The Important Role of the Private Equity Industry

Private equity is an alternative asset class, generally comprising equity investments in unlisted companies. It plays a vital role in growing companies in many countries and industries.

The money invested is normally derived from a pooled fund of longterm institutional investors, such as pension funds, endowments, banks or insurance companies. As with many alternative asset classes, private equity strives for a high absolute return for investors, with limited correlation to the public equity market or other security markets. Private equity usually provides medium- to long-term committed
capital, which helps companies to grow and become successful to the benefi t of all stakeholders.
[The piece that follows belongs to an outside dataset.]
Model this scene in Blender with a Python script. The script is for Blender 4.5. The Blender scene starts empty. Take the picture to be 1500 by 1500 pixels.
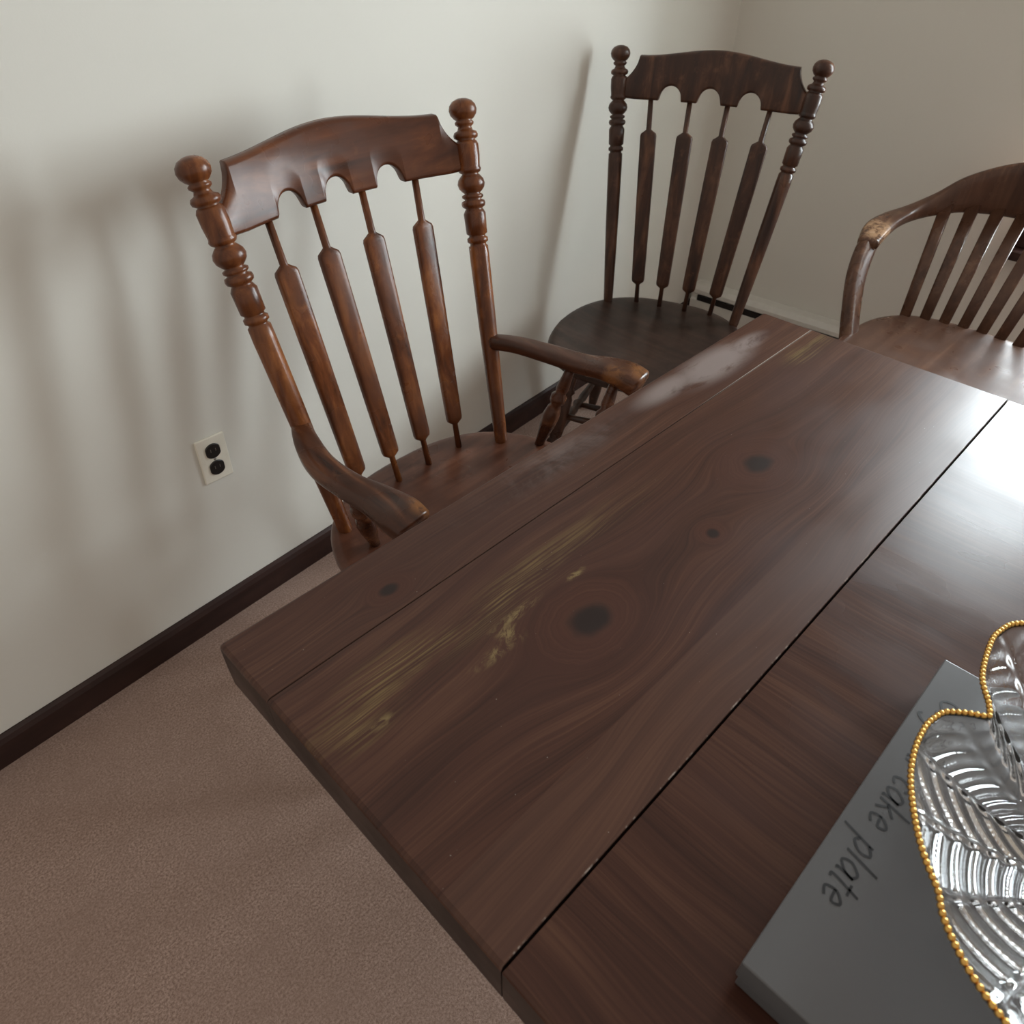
import bpy, bmesh, math, random
from mathutils import Vector, Matrix
random.seed(3)
scene = bpy.context.scene
scene.view_settings.view_transform = 'Standard'

# ------------------------------------------------------------------ helpers
class NT:
    def __init__(s, name):
        s.m = bpy.data.materials.new(name); s.m.use_nodes = True
        s.t = s.m.node_tree; s.b = s.t.nodes['Principled BSDF']
    def new(s, typ, **kw):
        n = s.t.nodes.new(typ)
        for k, v in kw.items(): setattr(n, k, v)
        return n
    def link(s, a, b): s.t.links.new(a, b)
    def put(s, v, sock):
        if isinstance(v, (int, float)): sock.default_value = v
        elif isinstance(v, tuple):
            sock.default_value = v if len(v) == len(sock.default_value) else (*v, 1.0)
        else: s.link(v, sock)
    def M(s, op, a, b=None, c=None, clamp=False):
        n = s.new('ShaderNodeMath', operation=op); n.use_clamp = clamp
        s.put(a, n.inputs[0])
        if b is not None: s.put(b, n.inputs[1])
        if c is not None: s.put(c, n.inputs[2])
        return n.outputs[0]
    def xyz(s):
        tc = s.new('ShaderNodeTexCoord'); sp = s.new('ShaderNodeSeparateXYZ')
        s.link(tc.outputs['Object'], sp.inputs[0])
        return tc.outputs['Object'], sp.outputs[0], sp.outputs[1], sp.outputs[2]
    def comb(s, x, y, z):
        n = s.new('ShaderNodeCombineXYZ')
        s.put(x, n.inputs[0]); s.put(y, n.inputs[1]); s.put(z, n.inputs[2]); return n.outputs[0]
    def noise(s, vec, scale=1, detail=3, rough=.5, dist=0):
        n = s.new('ShaderNodeTexNoise'); s.link(vec, n.inputs['Vector'])
        n.inputs['Scale'].default_value = scale; n.inputs['Detail'].default_value = detail
        n.inputs['Roughness'].default_value = rough; n.inputs['Distortion'].default_value = dist
        return n.outputs['Fac']
    def ss(s, v, a, b, lo=0.0, hi=1.0):
        n = s.new('ShaderNodeMapRange', interpolation_type='SMOOTHSTEP')
        s.put(v, n.inputs[0]); n.inputs[1].default_value = a; n.inputs[2].default_value = b
        n.inputs[3].default_value = lo; n.inputs[4].default_value = hi
        return n.outputs[0]
    def mix(s, f, a, b):
        n = s.new('ShaderNodeMix', data_type='RGBA')
        s.put(f, n.inputs[0]); s.put(a, n.inputs[6]); s.put(b, n.inputs[7]); return n.outputs[2]
    def ramp(s, f, stops):
        n = s.new('ShaderNodeValToRGB'); s.link(f, n.inputs[0])
        e = n.color_ramp.elements
        e[0].position, e[0].color = stops[0][0], (*stops[0][1], 1)
        e[1].position, e[1].color = stops[-1][0], (*stops[-1][1], 1)
        for p, c in stops[1:-1]:
            x = e.new(p); x.color = (*c, 1)
        return n.outputs[0]
    def bump(s, h, strength=.3, dist=.002):
        n = s.new('ShaderNodeBump'); n.inputs['Strength'].default_value = strength
        n.inputs['Distance'].default_value = dist
        s.link(h, n.inputs['Height']); s.link(n.outputs[0], s.b.inputs['Normal'])
    def blob3(s, x, y, z, c, r, a=.3, b=1.0):
        t = None
        for v, q in zip((x, y, z), c):
            d = s.M('SUBTRACT', v, q); d = s.M('MULTIPLY', d, d); t = d if t is None else s.M('ADD', t, d)
        return s.ss(s.M('DIVIDE', s.M('SQRT', t), r), a, b, 1, 0)
    def set(s, **kw):
        for k, v in kw.items(): s.put(v, s.b.inputs[k.replace('_', ' ')])
        return s.m

def mat_plain(name, col, rough=.5, metal=0.0, spec=.5, var=.06, scale=30):
    n = NT(name); v, x, y, z = n.xyz()
    f = n.noise(v, scale, 3)
    c2 = tuple(min(1, c*(1-var*2)) for c in col)
    n.set(Base_Color=n.mix(f, c2, tuple(min(1, c*(1+var)) for c in col)), Roughness=rough, Metallic=metal)
    n.b.inputs['Specular IOR Level'].default_value = spec
    return n.m

def mat_wood(name, dark, mid, light, axis='z', rough=.33, sc=1.0, light_thr=(.55, .8), worn=(), worn_col=(.4, .22, .1)):
    n = NT(name); v, x, y, z = n.xyz()
    s = dict(x=(2, 30, 30), y=(30, 2, 30), z=(30, 30, 2))[axis]
    vec = n.comb(n.M('MULTIPLY', x, s[0]*sc), n.M('MULTIPLY', y, s[1]*sc), n.M('MULTIPLY', z, s[2]*sc))
    g = n.noise(vec, 1.0, 5, .6, .4)
    blot = n.noise(v, 9, 3, .6)
    c = n.ramp(g, [(.3, dark), (.5, mid), (.72, light)])
    c = n.mix(n.ss(blot, .35, .7, 0, .75), c, n.mix(.5, dark, mid))
    wear = n.noise(v, 23, 4, .7)
    c = n.mix(n.ss(wear, light_thr[0], light_thr[1], 0, .55), c, light)
    if worn:
        wn = n.ss(n.noise(v, 38, 4, .7), .36, .56)
        for p, r in worn:
            c = n.mix(n.M('MULTIPLY', n.M('MULTIPLY', n.blob3(x, y, z, p, r), wn), .8), c, worn_col)
    n.set(Base_Color=c, Roughness=n.ss(blot, .2, .8, rough-.07, rough+.12))
    n.b.inputs['Specular IOR Level'].default_value = .42
    n.bump(g, .12, .001)
    return n.m

def obj_from_bm(bm, name, mat, smooth=True):
    bmesh.ops.recalc_face_normals(bm, faces=bm.faces)
    me = bpy.data.meshes.new(name); bm.to_mesh(me); bm.free()
    if smooth:
        for p in me.polygons: p.use_smooth = True
    o = bpy.data.objects.new(name, me); scene.collection.objects.link(o)
    if mat: me.materials.append(mat)
    return o

def group(name, loc, parts):
    e = bpy.data.objects.new(name, None); scene.collection.objects.link(e)
    e.location = loc; e.empty_display_size = .1
    for p in parts:
        p.parent = e; p.matrix_parent_inverse = Matrix.Translation(-Vector(loc))
    return e

def ring_pts(c, S, T, w, d, n, p):
    out = []
    for i in range(n):
        a = 2*math.pi*(i+.5)/n
        ca, sa = math.cos(a), math.sin(a)
        x = math.copysign(abs(ca)**(2/p), ca)*w/2; y = math.copysign(abs(sa)**(2/p), sa)*d/2
        out.append(c + S*x + T*y)
    return out

def skin_rings(bm, rings, cap=True):
    vs = [[bm.verts.new(q) for q in r] for r in rings]
    n = len(vs[0])
    for a, b in zip(vs, vs[1:]):
        for i in range(n):
            bm.faces.new((a[i], a[(i+1) % n], b[(i+1) % n], b[i]))
    if cap:
        bm.faces.new(vs[0]); bm.faces.new(vs[-1])

def loft(bm, p0, p1, secs, side=(1, 0, 0), n=20, p=2.0):
    """secs: (s, width, depth[,power])"""
    p0 = Vector(p0); p1 = Vector(p1); A = p1-p0; an = A.normalized()
    S = Vector(side); S = (S - an*S.dot(an)).normalized(); T = an.cross(S)
    skin_rings(bm, [ring_pts(p0+A*q[0], S, T, q[1], q[2], n, q[3] if len(q) > 3 else p) for q in secs])

def lathe(bm, p0, p1, prof, n=24):
    loft(bm, p0, p1, [(s, 2*r, 2*r) for s, r in prof], n=n)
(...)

There are four principal styles to private equity investing:

  • Venture Capital finances new companies that have little or no revenue. This is common in the life science or technology sectors for example.
  • Expansion Capital helps companies grow. They may need help to finance a new factory, a rapid geographic expansion or to develop new product lines.
  • Buyout means acquiring a controlling interest in a more mature company. The acquisition often entails a complete change in ownership and applying new strategies to add value to the company.
  • Special Situations involve investment in a distressed company, or a company that faces special challenges. In all these cases, the private equity fund is seeking a high-quality management team and a strategic plan to grow and improve the business. In many situations, the private equity fund will finance an investment partially with debt, to limit the capital requirement and to leverage the returns. Private equity investors usually invest for the long-term and seek sustainable improvements in the operations of the business.

There are four ways for a private equity fund to obtain return on an investment:

  • IPO (Initial Public Offering), floating part of or the whole company on a public stock exchange. The private equity fund often stays on as a substantial owner for a period of time.
  • Trade Sale in which the company is sold to an industrial buyer.
  • Secondary Sale in which the company is sold to another financial investor.
  • Recapitalization in which the balance sheet is restructured to facilitate a large one-off dividend to the owners.